We can eat and pray and love, right here, in the life we are living, in the story we are writing off the page, too. We can find wholeness and love, wellness and truth without a single plane ride. We can write a story of big verbs like forgiving and giving and sacrificing and loving and fighting and then the big nouns like family and marriage and intimacy and justice and mercy and faithfulness and joy.

Sarah blogs at Emerging Mummy about the intersections of a spirit-filled life.

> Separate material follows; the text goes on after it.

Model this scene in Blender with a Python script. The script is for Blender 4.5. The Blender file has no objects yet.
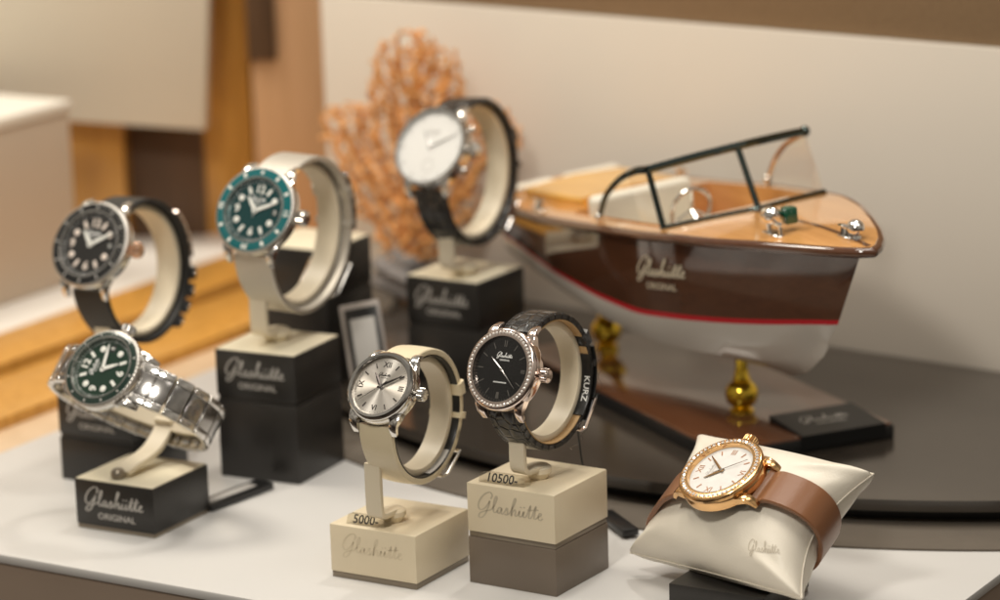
import bpy, bmesh, math, random
from mathutils import Vector, Matrix, kdtree
random.seed(7)
MM = 0.001
OY = 1500.0                      # world origin lies 1.5 m in front of the camera
SC = bpy.context.scene
COL = SC.collection
PI = math.pi

# ------------------------------------------------------------------ materials
def srgb(r, g, b):
    f = lambda c: (c/255/12.92) if c/255 <= .04045 else ((c/255+.055)/1.055)**2.4
    return (f(r), f(g), f(b))

def mat(name, col, rough=.5, metal=0., spec=.5, coat=0., var=0., vscale=60., bump=0., bscale=400., aniso=0., trans=0., sheen=0., rvar=0., stretch=None):
    m = bpy.data.materials.new(name); m.use_nodes = True
    nt = m.node_tree; N = nt.nodes; L = nt.links
    b = N['Principled BSDF']
    b.inputs['Base Color'].default_value = (*col, 1)
    b.inputs['Roughness'].default_value = rough
    b.inputs['Metallic'].default_value = metal
    b.inputs['Specular IOR Level'].default_value = spec
    b.inputs['Coat Weight'].default_value = coat
    b.inputs['Coat Roughness'].default_value = .05
    b.inputs['Anisotropic'].default_value = aniso
    b.inputs['Sheen Weight'].default_value = sheen
    tc = N.new('ShaderNodeTexCoord')
    vec = tc.outputs['Object']
    if stretch:
        mp = N.new('ShaderNodeMapping'); mp.inputs['Scale'].default_value = stretch
        L.new(vec, mp.inputs['Vector']); vec = mp.outputs['Vector']
    if var > 0:
        n = N.new('ShaderNodeTexNoise'); n.inputs['Scale'].default_value = vscale; n.inputs['Detail'].default_value = 5
        L.new(vec, n.inputs['Vector'])
        r = N.new('ShaderNodeMapRange'); r.inputs['From Min'].default_value = .25; r.inputs['From Max'].default_value = .75
        r.inputs['To Min'].default_value = 1-var; r.inputs['To Max'].default_value = 1+var
        L.new(n.outputs['Fac'], r.inputs['Value'])
        mx = N.new('ShaderNodeMix'); mx.data_type = 'RGBA'; mx.blend_type = 'MULTIPLY'; mx.inputs['Factor'].default_value = 1
        mx.inputs['A'].default_value = (*col, 1); L.new(r.outputs['Result'], mx.inputs['B'])
        L.new(mx.outputs['Result'], b.inputs['Base Color'])
    if rvar > 0:
        n = N.new('ShaderNodeTexNoise'); n.inputs['Scale'].default_value = 35; n.inputs['Detail'].default_value = 6
        L.new(vec, n.inputs['Vector'])
        r = N.new('ShaderNodeMapRange'); r.inputs['From Min'].default_value = .3; r.inputs['From Max'].default_value = .7
        r.inputs['To Min'].default_value = max(0, rough-rvar); r.inputs['To Max'].default_value = rough+rvar
        L.new(n.outputs['Fac'], r.inputs['Value']); L.new(r.outputs['Result'], b.inputs['Roughness'])
    if bump > 0:
        n = N.new('ShaderNodeTexNoise'); n.inputs['Scale'].default_value = bscale; n.inputs['Detail'].default_value = 4
        L.new(vec, n.inputs['Vector'])
        bp = N.new('ShaderNodeBump'); bp.inputs['Strength'].default_value = bump; bp.inputs['Distance'].default_value = .0004
        L.new(n.outputs['Fac'], bp.inputs['Height']); L.new(bp.outputs['Normal'], b.inputs['Normal'])
    return m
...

9 Responses to I’ll eat, pray, love right here
  1. melissa aka equidae
    September 10, 2010 | 2:34 pm

    Its a wonderful post and one with which i totally agree. I admit I haven’t read the book yet but I had my share of travelling and yes apart for our honeymoon everything else seemed something was missing. Now at home with my son life is much more complete 🙂

  2. Patricia
    September 11, 2010 | 1:22 am

    I can’t comment on the book or the movie because I haven’t bothered to see or read it. Anyone setting out to travel a year to find themselves who already has a book contract about her upcoming adventures under her belt, makes me believe that the book is grossly contrived and in no way an honest representation of a solo extended journey of self……blah no thanks.

  3. suzannah {so much shouting, so much laughter}
    September 11, 2010 | 3:52 pm

    sarah, i love this essay and your take on marriage, especially.

    i had mixed feelings reading the book. her story was interesting for sure, but i’d never read a memoir by a less appealing narrator. i’m glad she found herself, but i never found her to be admirable or even likeable.

    to ordinary, outwardly-focused lives lived simply, appreciatively, and well.

  4. Stephanie
    September 14, 2010 | 10:32 am

    This post is better than the book! Thanks! Loved it!!!

  5. Jenny
    September 22, 2010 | 11:40 pm

    I agree with the previous comments…this post IS better than the book. I read the book and watched the movie, and the whole time I did both, I couldn’t help but think, “Can we say ‘selfish’?” Her entire being came across as utterly selfish and self-indulgent.

    I love the way you take an otherwise very ordinary and unassuming life and make it…beautiful. That’s where fulfillment comes from – finding the beauty and the joy in where we are and who we are.